I assume that your progression is, for example Ab - Cm - Bb - Cm - Fm - Cm - Bb - Cm in C minor, or F - Am - G - Am - Dm - Am - G - Am in A minor.
Chord progressions are harmonic swaying from side to side, and back to center. The tonic is your center position, center of balance.
One way to think about chord progressions around a tonic is what I call 3 + 3 basic chords: 3 on the major side and 3 on the minor side. Let's say the major side is "front" and minor side is "back", dominant is "left", tonic is "center" and subdominant is "right". We have two dimensions: back-to-front and left-to-right.

If we map your chord progression F - Am - G - Am - Dm - Am - G - Am to this model, we get the following dance moves for the left-right dimension:
Right - Center - Left - Center - Right - Center - Left - Center
Now to your original question: how can a progression start with something else than a tonic? If we map that to the dance moves chart, the question becomes: how can a sequence begin from anywhere else than center position?
This is about the art of song-writing IMO. What kind of a harmonic story do you want to tell? Where do you place the moments of feeling tense, and where do you place the moments of release, in your story? It's a matter of taste, but your chord progression could work as a chorus or maybe a bridge. Or why not a verse as well, as long as you have established where the center position is, with an intro or something.
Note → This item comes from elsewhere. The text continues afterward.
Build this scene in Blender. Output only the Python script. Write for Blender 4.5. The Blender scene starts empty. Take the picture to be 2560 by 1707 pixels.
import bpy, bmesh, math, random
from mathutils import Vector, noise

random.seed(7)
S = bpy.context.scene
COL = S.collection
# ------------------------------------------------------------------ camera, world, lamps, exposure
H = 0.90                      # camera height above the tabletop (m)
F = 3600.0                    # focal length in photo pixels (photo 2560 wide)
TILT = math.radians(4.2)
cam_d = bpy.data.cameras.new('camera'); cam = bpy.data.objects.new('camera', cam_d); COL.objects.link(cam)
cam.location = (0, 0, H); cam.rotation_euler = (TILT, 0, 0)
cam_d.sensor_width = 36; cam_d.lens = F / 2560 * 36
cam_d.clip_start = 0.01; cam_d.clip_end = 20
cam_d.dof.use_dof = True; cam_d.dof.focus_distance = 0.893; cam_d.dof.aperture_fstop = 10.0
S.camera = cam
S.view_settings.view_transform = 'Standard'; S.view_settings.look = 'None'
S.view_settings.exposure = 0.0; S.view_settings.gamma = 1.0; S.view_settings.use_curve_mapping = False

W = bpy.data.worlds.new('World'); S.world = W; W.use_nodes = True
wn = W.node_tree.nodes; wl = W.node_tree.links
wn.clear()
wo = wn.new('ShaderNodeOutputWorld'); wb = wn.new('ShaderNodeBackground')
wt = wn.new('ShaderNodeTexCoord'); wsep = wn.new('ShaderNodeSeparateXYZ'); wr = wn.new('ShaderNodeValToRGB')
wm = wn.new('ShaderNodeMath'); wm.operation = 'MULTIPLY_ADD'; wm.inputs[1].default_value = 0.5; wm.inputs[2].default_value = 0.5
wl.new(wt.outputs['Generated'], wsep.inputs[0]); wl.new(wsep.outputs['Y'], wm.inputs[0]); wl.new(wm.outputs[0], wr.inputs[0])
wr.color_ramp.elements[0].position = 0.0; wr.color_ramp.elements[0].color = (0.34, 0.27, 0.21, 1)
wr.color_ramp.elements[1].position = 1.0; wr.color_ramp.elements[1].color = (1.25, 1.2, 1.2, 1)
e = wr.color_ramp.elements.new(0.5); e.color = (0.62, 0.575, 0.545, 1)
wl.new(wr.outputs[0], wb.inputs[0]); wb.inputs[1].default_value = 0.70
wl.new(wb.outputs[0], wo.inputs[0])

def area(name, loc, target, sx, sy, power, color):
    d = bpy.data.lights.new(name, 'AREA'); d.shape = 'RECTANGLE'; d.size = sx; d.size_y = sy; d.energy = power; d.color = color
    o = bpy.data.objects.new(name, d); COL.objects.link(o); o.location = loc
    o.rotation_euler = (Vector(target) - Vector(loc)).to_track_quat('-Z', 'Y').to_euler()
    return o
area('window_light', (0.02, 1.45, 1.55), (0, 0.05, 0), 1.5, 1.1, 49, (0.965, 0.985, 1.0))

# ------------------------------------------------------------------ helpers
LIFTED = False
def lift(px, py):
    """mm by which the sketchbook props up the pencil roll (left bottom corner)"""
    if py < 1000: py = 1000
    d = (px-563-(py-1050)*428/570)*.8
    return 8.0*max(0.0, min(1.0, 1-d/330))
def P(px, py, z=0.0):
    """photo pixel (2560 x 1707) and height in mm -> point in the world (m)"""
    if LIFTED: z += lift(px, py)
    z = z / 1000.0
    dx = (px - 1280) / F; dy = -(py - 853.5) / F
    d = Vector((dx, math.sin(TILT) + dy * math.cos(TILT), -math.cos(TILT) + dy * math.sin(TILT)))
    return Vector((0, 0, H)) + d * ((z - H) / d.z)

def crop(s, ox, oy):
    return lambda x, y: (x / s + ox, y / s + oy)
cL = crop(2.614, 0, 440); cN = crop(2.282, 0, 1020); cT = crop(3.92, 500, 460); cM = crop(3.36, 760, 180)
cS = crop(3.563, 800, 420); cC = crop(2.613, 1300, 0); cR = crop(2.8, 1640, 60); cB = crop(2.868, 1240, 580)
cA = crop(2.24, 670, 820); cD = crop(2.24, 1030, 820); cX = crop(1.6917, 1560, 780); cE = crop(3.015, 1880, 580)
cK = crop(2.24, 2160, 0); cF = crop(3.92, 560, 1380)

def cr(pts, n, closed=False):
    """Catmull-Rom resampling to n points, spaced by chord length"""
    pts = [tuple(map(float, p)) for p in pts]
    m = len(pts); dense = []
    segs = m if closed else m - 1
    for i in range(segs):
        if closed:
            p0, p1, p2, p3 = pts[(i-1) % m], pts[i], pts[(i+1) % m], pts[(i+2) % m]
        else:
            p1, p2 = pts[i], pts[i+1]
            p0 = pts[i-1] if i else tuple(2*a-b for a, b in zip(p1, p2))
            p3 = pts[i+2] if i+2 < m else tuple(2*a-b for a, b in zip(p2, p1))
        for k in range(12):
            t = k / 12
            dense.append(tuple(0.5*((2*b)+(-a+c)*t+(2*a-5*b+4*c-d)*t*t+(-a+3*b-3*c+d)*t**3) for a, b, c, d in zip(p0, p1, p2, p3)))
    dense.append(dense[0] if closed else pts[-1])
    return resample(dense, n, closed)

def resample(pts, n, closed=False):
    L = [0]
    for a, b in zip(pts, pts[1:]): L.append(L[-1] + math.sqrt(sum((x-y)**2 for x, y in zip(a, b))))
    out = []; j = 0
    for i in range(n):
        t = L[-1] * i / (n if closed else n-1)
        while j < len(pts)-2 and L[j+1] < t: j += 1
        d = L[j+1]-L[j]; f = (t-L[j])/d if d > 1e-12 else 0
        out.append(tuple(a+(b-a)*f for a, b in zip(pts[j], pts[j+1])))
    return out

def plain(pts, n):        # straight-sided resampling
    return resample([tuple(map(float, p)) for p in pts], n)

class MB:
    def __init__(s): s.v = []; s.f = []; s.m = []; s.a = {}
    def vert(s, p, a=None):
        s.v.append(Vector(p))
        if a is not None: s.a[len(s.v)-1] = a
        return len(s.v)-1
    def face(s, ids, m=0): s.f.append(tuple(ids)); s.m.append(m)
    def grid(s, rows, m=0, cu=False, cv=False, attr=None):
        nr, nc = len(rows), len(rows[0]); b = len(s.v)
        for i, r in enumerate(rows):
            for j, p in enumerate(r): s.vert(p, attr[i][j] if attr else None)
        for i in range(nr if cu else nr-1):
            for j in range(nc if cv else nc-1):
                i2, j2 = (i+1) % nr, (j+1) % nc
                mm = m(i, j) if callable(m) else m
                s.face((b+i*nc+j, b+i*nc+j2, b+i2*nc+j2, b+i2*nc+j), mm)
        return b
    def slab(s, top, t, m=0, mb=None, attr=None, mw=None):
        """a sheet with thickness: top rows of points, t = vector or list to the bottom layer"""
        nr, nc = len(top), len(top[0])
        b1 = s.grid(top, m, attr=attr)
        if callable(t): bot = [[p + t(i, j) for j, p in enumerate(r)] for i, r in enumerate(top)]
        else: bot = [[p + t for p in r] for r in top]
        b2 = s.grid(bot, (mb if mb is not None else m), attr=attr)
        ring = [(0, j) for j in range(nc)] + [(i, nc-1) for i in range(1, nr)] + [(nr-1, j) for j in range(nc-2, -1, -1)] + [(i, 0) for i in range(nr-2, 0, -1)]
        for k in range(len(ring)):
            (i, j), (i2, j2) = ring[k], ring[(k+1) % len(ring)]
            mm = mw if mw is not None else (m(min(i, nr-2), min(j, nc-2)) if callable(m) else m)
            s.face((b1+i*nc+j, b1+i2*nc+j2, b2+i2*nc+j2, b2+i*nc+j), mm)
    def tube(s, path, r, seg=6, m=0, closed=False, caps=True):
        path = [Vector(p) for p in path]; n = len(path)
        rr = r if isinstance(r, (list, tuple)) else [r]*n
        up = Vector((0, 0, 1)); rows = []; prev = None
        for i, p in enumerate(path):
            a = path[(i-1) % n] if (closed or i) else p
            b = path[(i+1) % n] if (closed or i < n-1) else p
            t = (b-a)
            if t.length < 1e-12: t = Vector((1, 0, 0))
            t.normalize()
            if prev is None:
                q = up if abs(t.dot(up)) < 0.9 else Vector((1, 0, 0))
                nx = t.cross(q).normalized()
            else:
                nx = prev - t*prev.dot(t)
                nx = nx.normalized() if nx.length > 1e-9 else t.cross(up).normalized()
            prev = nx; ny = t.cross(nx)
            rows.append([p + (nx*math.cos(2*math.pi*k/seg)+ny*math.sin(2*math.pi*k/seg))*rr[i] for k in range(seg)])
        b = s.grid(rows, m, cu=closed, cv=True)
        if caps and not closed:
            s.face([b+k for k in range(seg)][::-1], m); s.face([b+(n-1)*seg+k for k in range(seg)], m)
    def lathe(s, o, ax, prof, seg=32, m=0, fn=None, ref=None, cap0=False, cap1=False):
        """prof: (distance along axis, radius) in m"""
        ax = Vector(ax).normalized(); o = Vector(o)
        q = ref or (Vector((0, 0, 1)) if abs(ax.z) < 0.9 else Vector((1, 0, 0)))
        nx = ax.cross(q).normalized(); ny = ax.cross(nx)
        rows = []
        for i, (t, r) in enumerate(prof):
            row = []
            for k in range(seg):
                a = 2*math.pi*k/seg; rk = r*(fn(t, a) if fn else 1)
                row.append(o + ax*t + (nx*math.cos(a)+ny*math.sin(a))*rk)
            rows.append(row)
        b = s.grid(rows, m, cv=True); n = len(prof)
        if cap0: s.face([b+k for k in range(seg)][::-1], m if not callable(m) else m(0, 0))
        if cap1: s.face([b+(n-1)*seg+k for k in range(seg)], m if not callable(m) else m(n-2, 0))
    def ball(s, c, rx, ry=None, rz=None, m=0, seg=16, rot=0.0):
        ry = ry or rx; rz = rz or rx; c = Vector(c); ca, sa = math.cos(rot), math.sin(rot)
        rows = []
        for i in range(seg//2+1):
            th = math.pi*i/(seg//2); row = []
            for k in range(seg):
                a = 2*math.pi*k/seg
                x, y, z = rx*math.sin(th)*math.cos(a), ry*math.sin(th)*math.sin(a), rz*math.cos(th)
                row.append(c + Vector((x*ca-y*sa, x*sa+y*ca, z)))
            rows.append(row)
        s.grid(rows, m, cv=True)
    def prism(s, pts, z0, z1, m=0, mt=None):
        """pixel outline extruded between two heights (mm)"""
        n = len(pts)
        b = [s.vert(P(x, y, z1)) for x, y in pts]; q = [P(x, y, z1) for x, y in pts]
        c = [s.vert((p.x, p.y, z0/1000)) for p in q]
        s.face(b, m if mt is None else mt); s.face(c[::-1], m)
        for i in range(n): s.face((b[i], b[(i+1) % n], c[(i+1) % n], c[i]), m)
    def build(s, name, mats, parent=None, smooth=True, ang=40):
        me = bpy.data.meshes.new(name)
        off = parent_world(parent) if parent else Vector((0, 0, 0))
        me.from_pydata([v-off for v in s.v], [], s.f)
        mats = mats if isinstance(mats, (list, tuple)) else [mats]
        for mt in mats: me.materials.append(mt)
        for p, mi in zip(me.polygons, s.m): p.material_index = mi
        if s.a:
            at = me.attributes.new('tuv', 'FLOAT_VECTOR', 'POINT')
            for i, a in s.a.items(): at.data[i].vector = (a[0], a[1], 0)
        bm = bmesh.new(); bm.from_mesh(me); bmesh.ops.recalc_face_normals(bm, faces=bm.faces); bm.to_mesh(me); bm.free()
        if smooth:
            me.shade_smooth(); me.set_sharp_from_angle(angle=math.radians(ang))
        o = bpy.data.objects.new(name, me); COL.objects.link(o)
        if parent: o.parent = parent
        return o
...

To make the progression slightly more interesting - and this is a matter of taste - you could add some variety in the back-to-front direction. How about: F - Am - G - Am - Dm - C - G - Am ? The C in there makes it slightly less boring, when it's not going back home to Am all the time, immediately. And if you want some extra interest and glue, how about repeating it but with a special interest chord in the middle... and add more back-to-front movement by replacing the G with Em which is also on the dominant side:
F - Am - G - Am - Dm - C - G - Asus4 ...
F - Am - G - Am - Dm - C - Em - Am
What I'm saying is, it's about form and structure. What is your big structure. Is it a limerick, haiku or 12-bar blues? What is the form.